There is a great variety of effects that can be used with guitars to produce different sounds.  The most popular effect is probably distortion, this creates a fuzz around all of the notes, muddying up the clarity of each note.  This allows notes to bleed onto each other and flow differently.  Jimi Hendrix combined distortion with a wah-wah pedal to create his distinct sound.  A wah-wah bends the notes and changes the tone of the sound as a whole.  Echo effects, reverberation effects and sound doubling are just some of the effects employed by modern guitarists.  No guitarists uses every effect, or even combines a very large number at any one time, but merely chooses the effects that best suit “their” sound.

At the beginning of the century the main use of the guitar was jazz and dance.  The early electrics were created to help the jazz guitarist overcome the volume of the rest of the band.  With the advent of the new guitar came new music.  No longer is the electric guitar used primarily for jazz and/or dance; it is used for various forms of rock, country, R&B, and even rap.  We hear guitars everywhere, from the radio, to movie soundtracks, to the Muzak in elevators, and even in  our TV ad jingles.  The uses of the electric guitar are as varied as the number of guitars available to play.
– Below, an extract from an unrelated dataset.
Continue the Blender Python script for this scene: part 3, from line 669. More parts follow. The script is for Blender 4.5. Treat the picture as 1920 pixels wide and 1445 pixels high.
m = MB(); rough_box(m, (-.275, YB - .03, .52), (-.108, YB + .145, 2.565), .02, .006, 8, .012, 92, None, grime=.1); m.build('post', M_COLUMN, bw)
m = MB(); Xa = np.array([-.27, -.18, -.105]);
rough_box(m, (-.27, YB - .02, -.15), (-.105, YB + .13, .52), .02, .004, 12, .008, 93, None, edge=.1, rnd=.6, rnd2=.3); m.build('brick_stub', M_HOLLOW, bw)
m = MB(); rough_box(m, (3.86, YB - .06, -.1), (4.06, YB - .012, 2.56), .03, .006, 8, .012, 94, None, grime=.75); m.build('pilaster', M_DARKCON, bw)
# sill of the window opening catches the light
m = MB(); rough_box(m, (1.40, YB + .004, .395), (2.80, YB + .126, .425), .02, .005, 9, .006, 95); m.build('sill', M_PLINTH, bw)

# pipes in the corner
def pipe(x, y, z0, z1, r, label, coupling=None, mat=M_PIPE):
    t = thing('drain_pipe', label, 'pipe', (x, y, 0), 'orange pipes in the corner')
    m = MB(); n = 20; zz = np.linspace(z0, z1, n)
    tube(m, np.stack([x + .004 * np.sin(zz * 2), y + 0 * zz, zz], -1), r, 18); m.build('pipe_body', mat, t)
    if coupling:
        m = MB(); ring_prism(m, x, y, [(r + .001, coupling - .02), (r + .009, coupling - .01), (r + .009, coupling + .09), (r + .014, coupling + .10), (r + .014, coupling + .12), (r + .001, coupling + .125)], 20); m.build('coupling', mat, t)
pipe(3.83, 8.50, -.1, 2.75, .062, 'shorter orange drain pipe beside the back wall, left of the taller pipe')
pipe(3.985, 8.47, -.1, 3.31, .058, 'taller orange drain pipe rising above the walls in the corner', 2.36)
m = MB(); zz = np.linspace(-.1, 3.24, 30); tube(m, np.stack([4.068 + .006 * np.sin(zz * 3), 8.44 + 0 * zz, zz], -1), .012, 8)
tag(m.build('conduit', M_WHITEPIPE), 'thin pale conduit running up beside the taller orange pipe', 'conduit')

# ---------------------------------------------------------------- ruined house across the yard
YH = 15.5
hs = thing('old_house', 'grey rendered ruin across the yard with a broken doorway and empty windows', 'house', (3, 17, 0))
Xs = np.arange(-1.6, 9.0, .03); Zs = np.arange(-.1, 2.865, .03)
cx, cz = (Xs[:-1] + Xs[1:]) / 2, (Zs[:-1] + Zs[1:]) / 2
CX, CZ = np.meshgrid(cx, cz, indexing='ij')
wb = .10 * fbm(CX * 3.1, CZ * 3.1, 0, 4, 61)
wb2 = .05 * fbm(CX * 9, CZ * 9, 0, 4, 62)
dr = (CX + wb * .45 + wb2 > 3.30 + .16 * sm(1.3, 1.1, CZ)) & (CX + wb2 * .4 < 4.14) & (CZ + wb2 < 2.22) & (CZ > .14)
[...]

The modern guitar is a much different beast than the guitars of old.  The type of music that it plays, the volume of the sound, the “qualities” of the sound, and even the look of the guitars have all evolved.  The classical guitar and the modern electric guitar are so different that they seem almost to be totally different instruments.  This could give one the ability to agree with Segovia, that the electric guitar should not be called a guitar, even if it is for much different reasons.